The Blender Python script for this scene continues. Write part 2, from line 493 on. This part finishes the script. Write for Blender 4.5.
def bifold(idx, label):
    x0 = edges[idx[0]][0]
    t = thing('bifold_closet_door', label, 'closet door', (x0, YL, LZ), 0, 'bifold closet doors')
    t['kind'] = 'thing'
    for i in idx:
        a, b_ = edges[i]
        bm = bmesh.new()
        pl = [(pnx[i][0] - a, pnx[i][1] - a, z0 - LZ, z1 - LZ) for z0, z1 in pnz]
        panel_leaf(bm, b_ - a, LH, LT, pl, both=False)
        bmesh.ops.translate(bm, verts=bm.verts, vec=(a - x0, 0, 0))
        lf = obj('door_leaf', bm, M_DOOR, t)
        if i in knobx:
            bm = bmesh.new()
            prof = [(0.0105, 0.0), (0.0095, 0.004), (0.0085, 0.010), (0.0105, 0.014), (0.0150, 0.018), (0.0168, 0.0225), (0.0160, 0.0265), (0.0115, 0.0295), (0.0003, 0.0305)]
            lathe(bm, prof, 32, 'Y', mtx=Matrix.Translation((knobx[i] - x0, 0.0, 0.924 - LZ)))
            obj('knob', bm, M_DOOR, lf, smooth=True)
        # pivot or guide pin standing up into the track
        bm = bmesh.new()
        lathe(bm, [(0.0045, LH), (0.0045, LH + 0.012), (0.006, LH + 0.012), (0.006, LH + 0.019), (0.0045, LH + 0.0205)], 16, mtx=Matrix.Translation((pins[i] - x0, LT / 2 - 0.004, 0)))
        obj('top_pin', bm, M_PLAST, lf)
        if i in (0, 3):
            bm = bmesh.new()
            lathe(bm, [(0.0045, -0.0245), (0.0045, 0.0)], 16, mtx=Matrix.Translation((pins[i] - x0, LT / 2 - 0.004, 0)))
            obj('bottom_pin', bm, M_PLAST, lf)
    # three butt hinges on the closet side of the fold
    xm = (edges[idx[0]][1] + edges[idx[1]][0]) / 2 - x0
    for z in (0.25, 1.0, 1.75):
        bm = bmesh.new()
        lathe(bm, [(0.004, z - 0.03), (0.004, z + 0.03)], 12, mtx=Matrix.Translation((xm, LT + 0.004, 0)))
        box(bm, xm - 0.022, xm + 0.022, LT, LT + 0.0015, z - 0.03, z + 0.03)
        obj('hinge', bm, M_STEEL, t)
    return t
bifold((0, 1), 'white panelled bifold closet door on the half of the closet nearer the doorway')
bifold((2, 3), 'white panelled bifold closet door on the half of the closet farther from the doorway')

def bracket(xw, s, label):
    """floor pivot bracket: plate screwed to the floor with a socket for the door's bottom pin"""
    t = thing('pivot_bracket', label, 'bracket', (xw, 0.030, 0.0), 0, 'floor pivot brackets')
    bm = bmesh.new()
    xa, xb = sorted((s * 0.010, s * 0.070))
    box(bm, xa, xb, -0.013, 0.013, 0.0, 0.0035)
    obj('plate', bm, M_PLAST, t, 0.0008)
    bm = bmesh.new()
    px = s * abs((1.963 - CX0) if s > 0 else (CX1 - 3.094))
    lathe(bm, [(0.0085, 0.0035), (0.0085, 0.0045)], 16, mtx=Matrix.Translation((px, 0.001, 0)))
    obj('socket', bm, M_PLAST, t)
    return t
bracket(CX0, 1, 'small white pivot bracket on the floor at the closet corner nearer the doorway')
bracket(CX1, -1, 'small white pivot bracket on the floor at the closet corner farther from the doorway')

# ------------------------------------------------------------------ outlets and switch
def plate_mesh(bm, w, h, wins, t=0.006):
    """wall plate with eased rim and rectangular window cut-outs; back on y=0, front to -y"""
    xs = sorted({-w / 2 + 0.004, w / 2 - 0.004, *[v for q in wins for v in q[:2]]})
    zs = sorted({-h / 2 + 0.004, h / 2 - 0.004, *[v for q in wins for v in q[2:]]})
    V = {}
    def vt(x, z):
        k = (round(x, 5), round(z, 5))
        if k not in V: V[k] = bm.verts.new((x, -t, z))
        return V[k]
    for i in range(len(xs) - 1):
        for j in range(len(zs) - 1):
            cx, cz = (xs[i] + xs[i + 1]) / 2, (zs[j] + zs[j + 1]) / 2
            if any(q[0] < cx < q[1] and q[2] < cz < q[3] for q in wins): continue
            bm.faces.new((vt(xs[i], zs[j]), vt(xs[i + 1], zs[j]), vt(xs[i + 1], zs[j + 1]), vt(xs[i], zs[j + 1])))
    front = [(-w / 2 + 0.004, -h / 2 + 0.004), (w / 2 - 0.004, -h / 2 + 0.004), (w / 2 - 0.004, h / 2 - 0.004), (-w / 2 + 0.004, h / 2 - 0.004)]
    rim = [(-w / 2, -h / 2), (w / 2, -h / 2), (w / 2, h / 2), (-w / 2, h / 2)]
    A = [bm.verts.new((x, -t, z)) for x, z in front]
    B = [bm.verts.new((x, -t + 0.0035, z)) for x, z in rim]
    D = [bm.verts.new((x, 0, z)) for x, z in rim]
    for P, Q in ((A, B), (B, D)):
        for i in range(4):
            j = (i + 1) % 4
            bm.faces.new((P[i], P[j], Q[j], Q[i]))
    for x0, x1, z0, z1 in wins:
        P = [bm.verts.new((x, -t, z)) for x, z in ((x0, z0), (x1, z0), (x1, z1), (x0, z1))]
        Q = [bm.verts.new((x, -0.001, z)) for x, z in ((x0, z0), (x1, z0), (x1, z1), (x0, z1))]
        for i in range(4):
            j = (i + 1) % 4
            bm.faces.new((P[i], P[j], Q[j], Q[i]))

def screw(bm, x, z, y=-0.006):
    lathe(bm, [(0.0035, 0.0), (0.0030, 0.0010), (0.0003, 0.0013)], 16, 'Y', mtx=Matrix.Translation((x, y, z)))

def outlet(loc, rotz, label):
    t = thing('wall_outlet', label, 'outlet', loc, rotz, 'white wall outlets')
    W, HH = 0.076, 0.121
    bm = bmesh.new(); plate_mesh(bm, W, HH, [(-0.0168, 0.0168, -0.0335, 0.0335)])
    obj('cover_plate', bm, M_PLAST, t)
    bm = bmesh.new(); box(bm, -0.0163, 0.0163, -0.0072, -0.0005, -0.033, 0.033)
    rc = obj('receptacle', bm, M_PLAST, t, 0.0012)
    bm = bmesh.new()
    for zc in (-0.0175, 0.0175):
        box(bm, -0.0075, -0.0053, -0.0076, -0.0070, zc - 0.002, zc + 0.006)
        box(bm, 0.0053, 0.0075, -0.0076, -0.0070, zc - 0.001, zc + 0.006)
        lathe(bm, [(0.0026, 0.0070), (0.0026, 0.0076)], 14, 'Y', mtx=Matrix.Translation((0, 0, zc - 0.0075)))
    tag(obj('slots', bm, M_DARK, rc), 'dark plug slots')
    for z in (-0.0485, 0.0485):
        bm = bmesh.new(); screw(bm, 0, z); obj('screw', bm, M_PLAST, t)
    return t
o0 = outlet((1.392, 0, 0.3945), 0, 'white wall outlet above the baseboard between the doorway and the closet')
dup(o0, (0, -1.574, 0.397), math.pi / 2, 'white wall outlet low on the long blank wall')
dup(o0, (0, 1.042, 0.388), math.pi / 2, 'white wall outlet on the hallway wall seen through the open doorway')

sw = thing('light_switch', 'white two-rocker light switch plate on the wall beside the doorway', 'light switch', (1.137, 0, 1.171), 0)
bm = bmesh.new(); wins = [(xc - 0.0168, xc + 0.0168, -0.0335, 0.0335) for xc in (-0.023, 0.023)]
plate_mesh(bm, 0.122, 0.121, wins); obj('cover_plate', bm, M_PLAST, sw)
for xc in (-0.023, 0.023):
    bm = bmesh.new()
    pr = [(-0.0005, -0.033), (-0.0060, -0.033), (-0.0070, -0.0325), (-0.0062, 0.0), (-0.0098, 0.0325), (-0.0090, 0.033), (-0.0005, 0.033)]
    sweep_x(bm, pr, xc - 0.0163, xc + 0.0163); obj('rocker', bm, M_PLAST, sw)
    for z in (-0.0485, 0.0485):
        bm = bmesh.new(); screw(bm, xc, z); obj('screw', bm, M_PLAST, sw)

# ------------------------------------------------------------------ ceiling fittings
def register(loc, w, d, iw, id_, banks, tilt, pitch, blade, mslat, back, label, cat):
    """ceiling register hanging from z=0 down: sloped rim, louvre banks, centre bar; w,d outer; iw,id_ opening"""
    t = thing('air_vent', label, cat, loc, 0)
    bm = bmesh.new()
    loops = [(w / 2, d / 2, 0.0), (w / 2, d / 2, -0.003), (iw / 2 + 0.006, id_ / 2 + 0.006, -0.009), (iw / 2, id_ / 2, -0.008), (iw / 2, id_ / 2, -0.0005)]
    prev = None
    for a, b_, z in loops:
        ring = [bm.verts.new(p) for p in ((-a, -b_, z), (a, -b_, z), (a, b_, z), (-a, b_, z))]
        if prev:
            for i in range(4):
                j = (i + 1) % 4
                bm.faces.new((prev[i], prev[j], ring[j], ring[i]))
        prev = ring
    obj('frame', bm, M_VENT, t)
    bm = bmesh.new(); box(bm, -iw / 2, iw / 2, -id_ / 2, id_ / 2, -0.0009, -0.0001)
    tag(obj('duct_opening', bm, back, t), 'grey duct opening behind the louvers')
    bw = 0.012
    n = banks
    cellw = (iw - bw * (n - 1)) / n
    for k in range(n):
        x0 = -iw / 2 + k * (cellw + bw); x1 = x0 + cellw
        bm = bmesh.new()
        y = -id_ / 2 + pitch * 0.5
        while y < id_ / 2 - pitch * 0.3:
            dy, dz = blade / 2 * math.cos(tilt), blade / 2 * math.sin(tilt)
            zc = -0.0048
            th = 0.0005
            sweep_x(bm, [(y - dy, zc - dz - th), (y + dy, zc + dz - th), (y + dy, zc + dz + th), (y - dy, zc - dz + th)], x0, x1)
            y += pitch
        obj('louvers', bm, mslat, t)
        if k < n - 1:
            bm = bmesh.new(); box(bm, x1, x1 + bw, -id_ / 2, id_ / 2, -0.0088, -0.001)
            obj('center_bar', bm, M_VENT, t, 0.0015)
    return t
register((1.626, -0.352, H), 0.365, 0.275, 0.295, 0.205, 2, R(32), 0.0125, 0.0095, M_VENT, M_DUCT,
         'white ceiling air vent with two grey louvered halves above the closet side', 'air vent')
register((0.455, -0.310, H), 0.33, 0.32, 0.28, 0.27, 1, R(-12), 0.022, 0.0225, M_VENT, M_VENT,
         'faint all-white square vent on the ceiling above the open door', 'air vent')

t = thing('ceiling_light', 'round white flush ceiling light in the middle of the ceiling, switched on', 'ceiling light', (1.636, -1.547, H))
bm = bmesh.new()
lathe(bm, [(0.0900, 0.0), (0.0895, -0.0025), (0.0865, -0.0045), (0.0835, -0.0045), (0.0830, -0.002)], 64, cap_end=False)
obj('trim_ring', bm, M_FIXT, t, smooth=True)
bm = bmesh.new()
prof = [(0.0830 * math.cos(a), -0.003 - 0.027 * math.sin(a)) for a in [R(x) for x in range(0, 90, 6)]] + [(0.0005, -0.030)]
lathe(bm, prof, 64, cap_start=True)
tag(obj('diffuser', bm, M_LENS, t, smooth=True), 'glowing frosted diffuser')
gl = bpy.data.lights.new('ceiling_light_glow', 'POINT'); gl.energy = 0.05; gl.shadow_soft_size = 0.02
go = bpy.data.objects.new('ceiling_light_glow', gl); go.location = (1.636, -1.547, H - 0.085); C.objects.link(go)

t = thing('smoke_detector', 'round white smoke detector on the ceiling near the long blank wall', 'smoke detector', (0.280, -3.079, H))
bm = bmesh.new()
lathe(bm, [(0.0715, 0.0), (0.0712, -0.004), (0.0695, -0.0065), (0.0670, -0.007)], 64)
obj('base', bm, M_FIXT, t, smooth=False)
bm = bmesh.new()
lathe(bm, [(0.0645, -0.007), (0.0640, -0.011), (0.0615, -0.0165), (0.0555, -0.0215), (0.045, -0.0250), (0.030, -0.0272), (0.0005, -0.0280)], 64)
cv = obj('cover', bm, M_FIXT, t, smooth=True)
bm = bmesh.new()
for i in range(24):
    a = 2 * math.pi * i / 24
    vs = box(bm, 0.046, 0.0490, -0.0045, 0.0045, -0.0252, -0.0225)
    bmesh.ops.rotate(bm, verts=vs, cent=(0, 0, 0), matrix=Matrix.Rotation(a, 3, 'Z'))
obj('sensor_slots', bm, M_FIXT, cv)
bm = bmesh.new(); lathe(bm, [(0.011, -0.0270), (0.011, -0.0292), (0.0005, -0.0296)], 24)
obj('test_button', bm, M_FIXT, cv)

- Given task
In the listing above, reproduce the first line and each one after it through the line that contains "bifold((2, 3), 'white".

- Exercise response
The Blender Python script for this scene continues. Write part 2, from line 493 on. This part finishes the script. Write for Blender 4.5.
def bifold(idx, label):
    x0 = edges[idx[0]][0]
    t = thing('bifold_closet_door', label, 'closet door', (x0, YL, LZ), 0, 'bifold closet doors')
    t['kind'] = 'thing'
    for i in idx:
        a, b_ = edges[i]
        bm = bmesh.new()
        pl = [(pnx[i][0] - a, pnx[i][1] - a, z0 - LZ, z1 - LZ) for z0, z1 in pnz]
        panel_leaf(bm, b_ - a, LH, LT, pl, both=False)
        bmesh.ops.translate(bm, verts=bm.verts, vec=(a - x0, 0, 0))
        lf = obj('door_leaf', bm, M_DOOR, t)
        if i in knobx:
            bm = bmesh.new()
            prof = [(0.0105, 0.0), (0.0095, 0.004), (0.0085, 0.010), (0.0105, 0.014), (0.0150, 0.018), (0.0168, 0.0225), (0.0160, 0.0265), (0.0115, 0.0295), (0.0003, 0.0305)]
            lathe(bm, prof, 32, 'Y', mtx=Matrix.Translation((knobx[i] - x0, 0.0, 0.924 - LZ)))
            obj('knob', bm, M_DOOR, lf, smooth=True)
        # pivot or guide pin standing up into the track
        bm = bmesh.new()
        lathe(bm, [(0.0045, LH), (0.0045, LH + 0.012), (0.006, LH + 0.012), (0.006, LH + 0.019), (0.0045, LH + 0.0205)], 16, mtx=Matrix.Translation((pins[i] - x0, LT / 2 - 0.004, 0)))
        obj('top_pin', bm, M_PLAST, lf)
        if i in (0, 3):
            bm = bmesh.new()
            lathe(bm, [(0.0045, -0.0245), (0.0045, 0.0)], 16, mtx=Matrix.Translation((pins[i] - x0, LT / 2 - 0.004, 0)))
            obj('bottom_pin', bm, M_PLAST, lf)
    # three butt hinges on the closet side of the fold
    xm = (edges[idx[0]][1] + edges[idx[1]][0]) / 2 - x0
    for z in (0.25, 1.0, 1.75):
        bm = bmesh.new()
        lathe(bm, [(0.004, z - 0.03), (0.004, z + 0.03)], 12, mtx=Matrix.Translation((xm, LT + 0.004, 0)))
        box(bm, xm - 0.022, xm + 0.022, LT, LT + 0.0015, z - 0.03, z + 0.03)
        obj('hinge', bm, M_STEEL, t)
    return t
bifold((0, 1), 'white panelled bifold closet door on the half of the closet nearer the doorway')
bifold((2, 3), 'white panelled bifold closet door on the half of the closet farther from the doorway')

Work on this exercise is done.